◆ **TO DO**
Skip all pictures. Write out the data below from its first line through the line that contains "rnd = random.Random(3); b = MB()".

[Scene modeling code data]
------

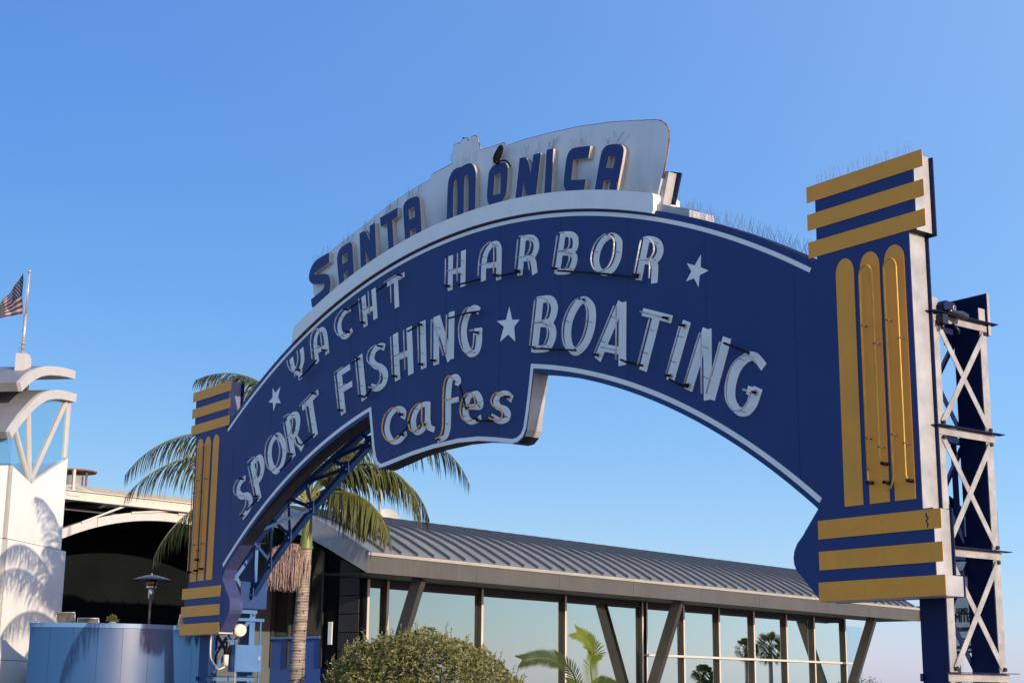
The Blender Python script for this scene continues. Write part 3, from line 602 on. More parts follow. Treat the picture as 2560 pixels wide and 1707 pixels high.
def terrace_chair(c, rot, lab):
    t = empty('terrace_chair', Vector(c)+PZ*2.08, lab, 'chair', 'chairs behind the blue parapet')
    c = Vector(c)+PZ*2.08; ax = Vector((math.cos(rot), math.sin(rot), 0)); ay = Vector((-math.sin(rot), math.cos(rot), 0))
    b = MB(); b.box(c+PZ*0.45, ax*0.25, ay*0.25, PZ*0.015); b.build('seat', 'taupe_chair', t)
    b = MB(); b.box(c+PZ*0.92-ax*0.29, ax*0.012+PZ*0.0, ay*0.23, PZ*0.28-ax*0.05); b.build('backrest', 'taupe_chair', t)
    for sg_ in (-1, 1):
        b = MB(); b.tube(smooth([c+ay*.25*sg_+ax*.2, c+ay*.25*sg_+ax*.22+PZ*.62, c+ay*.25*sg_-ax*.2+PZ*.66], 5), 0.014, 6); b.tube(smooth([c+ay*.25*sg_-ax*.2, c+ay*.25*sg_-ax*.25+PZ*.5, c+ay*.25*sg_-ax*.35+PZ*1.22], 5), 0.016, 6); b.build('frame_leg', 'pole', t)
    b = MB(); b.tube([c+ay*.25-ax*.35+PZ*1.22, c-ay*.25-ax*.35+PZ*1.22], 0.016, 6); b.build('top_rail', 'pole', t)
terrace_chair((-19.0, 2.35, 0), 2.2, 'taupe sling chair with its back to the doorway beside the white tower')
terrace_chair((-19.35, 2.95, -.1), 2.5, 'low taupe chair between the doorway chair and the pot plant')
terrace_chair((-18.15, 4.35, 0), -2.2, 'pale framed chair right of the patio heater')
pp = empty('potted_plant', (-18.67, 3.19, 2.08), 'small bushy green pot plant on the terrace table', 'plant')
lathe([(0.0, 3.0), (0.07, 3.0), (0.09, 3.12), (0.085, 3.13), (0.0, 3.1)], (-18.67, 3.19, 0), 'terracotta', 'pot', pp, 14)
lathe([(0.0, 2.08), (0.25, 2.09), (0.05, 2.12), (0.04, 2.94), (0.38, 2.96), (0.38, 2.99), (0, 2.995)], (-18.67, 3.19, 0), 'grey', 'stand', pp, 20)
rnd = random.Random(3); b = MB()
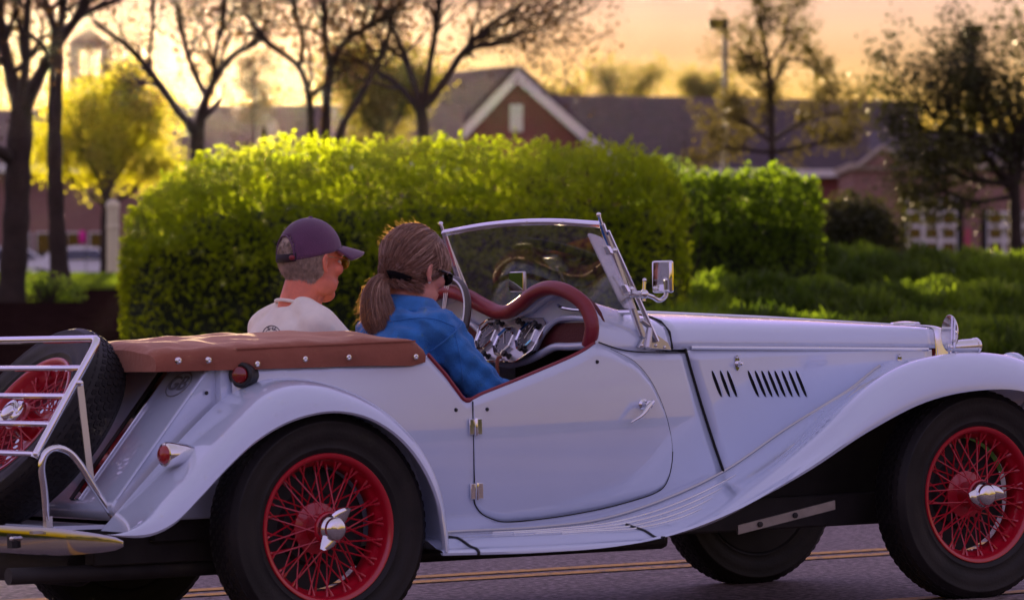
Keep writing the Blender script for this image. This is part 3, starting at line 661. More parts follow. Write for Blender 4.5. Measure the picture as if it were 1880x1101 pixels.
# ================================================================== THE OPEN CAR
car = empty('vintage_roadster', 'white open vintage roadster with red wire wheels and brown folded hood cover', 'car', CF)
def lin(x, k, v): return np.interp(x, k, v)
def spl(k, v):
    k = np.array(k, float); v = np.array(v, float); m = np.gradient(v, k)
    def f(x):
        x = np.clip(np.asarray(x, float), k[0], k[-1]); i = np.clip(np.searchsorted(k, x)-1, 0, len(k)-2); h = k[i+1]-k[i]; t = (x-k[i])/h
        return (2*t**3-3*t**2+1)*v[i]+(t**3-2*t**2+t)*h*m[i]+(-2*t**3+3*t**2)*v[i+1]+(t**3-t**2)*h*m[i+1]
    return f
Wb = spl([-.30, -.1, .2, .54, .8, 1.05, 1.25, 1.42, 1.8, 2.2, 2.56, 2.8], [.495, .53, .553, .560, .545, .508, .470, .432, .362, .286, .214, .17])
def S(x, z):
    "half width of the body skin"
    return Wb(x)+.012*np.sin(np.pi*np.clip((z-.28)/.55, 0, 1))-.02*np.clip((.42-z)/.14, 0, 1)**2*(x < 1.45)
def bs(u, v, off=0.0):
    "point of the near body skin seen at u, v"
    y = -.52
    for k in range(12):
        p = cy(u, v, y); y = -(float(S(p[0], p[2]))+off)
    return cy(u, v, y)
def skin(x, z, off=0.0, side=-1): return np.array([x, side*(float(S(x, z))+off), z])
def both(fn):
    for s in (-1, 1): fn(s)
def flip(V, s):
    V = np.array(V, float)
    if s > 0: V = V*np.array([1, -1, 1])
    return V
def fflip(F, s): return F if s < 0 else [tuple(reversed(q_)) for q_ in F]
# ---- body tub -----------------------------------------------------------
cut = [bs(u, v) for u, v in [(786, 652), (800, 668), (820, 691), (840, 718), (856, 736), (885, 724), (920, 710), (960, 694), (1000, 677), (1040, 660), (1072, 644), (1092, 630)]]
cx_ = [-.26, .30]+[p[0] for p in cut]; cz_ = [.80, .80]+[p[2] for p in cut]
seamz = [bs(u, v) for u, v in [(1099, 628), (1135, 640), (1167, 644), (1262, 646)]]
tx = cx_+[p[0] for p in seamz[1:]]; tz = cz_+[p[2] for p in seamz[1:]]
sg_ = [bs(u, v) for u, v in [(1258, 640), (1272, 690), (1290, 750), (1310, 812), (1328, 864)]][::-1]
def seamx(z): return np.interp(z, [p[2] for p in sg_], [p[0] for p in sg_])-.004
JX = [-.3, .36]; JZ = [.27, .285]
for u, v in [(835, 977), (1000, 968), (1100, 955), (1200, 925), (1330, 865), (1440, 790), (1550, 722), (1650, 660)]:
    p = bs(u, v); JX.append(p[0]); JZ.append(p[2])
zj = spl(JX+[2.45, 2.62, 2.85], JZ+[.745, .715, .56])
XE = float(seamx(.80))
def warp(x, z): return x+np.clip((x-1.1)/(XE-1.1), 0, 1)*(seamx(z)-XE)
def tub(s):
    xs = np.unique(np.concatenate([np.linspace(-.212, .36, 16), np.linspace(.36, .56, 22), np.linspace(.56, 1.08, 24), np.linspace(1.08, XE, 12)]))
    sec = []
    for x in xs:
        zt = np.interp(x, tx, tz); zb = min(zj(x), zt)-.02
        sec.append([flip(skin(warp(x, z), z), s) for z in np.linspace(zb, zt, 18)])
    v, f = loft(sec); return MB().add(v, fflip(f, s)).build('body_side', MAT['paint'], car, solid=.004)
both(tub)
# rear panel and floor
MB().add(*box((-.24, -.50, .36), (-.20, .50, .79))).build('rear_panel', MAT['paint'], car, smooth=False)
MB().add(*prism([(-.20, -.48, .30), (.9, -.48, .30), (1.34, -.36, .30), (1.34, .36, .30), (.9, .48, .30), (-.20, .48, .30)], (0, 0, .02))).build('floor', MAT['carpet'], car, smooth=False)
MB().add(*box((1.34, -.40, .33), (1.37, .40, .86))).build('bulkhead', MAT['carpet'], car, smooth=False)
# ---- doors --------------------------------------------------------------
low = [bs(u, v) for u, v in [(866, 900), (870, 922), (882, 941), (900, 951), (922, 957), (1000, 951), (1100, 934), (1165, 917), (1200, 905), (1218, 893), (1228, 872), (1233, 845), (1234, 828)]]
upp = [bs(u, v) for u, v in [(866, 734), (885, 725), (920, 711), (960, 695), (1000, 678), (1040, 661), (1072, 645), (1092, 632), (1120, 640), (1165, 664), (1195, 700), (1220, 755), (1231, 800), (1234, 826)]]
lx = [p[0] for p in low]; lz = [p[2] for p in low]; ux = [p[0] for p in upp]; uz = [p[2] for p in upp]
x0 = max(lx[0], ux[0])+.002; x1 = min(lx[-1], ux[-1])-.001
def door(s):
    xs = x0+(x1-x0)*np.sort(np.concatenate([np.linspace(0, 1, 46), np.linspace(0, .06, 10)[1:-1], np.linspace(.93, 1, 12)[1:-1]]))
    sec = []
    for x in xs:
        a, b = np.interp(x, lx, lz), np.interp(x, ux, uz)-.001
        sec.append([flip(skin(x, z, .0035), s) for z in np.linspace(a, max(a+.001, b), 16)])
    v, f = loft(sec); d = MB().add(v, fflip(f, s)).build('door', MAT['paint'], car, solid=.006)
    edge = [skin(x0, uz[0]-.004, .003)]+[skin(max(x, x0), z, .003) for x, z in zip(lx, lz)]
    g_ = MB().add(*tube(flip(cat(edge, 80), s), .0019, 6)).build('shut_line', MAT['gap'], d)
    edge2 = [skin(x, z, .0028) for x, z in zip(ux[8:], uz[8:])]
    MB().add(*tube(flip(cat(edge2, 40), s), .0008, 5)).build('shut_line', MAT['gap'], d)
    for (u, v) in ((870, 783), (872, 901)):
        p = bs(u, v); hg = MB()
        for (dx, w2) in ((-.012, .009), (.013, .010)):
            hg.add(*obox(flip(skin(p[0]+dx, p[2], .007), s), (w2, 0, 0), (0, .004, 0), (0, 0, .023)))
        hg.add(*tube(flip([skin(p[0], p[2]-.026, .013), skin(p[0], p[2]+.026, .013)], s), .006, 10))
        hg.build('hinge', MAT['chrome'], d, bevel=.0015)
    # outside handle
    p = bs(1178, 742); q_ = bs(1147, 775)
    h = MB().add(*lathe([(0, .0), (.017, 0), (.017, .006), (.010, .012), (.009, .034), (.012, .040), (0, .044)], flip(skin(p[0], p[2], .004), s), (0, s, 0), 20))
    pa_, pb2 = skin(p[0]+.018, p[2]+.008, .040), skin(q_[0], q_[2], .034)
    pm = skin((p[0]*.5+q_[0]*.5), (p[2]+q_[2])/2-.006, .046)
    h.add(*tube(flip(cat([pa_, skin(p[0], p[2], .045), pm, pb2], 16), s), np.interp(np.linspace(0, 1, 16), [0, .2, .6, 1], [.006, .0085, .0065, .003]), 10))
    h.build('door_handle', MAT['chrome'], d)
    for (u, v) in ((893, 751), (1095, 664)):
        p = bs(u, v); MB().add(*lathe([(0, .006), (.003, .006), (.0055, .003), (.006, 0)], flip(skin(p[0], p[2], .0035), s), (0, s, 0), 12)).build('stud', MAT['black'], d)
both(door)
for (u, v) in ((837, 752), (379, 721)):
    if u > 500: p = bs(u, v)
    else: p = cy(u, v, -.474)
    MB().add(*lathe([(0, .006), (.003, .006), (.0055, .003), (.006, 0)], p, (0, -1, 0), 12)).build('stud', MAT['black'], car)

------

◆ **SOLVED PROBLEM**
The Blender Python script for this scene continues. Write part 3, from line 602 on. More parts follow. Treat the picture as 2560 pixels wide and 1707 pixels high.
def terrace_chair(c, rot, lab):
    t = empty('terrace_chair', Vector(c)+PZ*2.08, lab, 'chair', 'chairs behind the blue parapet')
    c = Vector(c)+PZ*2.08; ax = Vector((math.cos(rot), math.sin(rot), 0)); ay = Vector((-math.sin(rot), math.cos(rot), 0))
    b = MB(); b.box(c+PZ*0.45, ax*0.25, ay*0.25, PZ*0.015); b.build('seat', 'taupe_chair', t)
    b = MB(); b.box(c+PZ*0.92-ax*0.29, ax*0.012+PZ*0.0, ay*0.23, PZ*0.28-ax*0.05); b.build('backrest', 'taupe_chair', t)
    for sg_ in (-1, 1):
        b = MB(); b.tube(smooth([c+ay*.25*sg_+ax*.2, c+ay*.25*sg_+ax*.22+PZ*.62, c+ay*.25*sg_-ax*.2+PZ*.66], 5), 0.014, 6); b.tube(smooth([c+ay*.25*sg_-ax*.2, c+ay*.25*sg_-ax*.25+PZ*.5, c+ay*.25*sg_-ax*.35+PZ*1.22], 5), 0.016, 6); b.build('frame_leg', 'pole', t)
    b = MB(); b.tube([c+ay*.25-ax*.35+PZ*1.22, c-ay*.25-ax*.35+PZ*1.22], 0.016, 6); b.build('top_rail', 'pole', t)
terrace_chair((-19.0, 2.35, 0), 2.2, 'taupe sling chair with its back to the doorway beside the white tower')
terrace_chair((-19.35, 2.95, -.1), 2.5, 'low taupe chair between the doorway chair and the pot plant')
terrace_chair((-18.15, 4.35, 0), -2.2, 'pale framed chair right of the patio heater')
pp = empty('potted_plant', (-18.67, 3.19, 2.08), 'small bushy green pot plant on the terrace table', 'plant')
lathe([(0.0, 3.0), (0.07, 3.0), (0.09, 3.12), (0.085, 3.13), (0.0, 3.1)], (-18.67, 3.19, 0), 'terracotta', 'pot', pp, 14)
lathe([(0.0, 2.08), (0.25, 2.09), (0.05, 2.12), (0.04, 2.94), (0.38, 2.96), (0.38, 2.99), (0, 2.995)], (-18.67, 3.19, 0), 'grey', 'stand', pp, 20)
rnd = random.Random(3); b = MB()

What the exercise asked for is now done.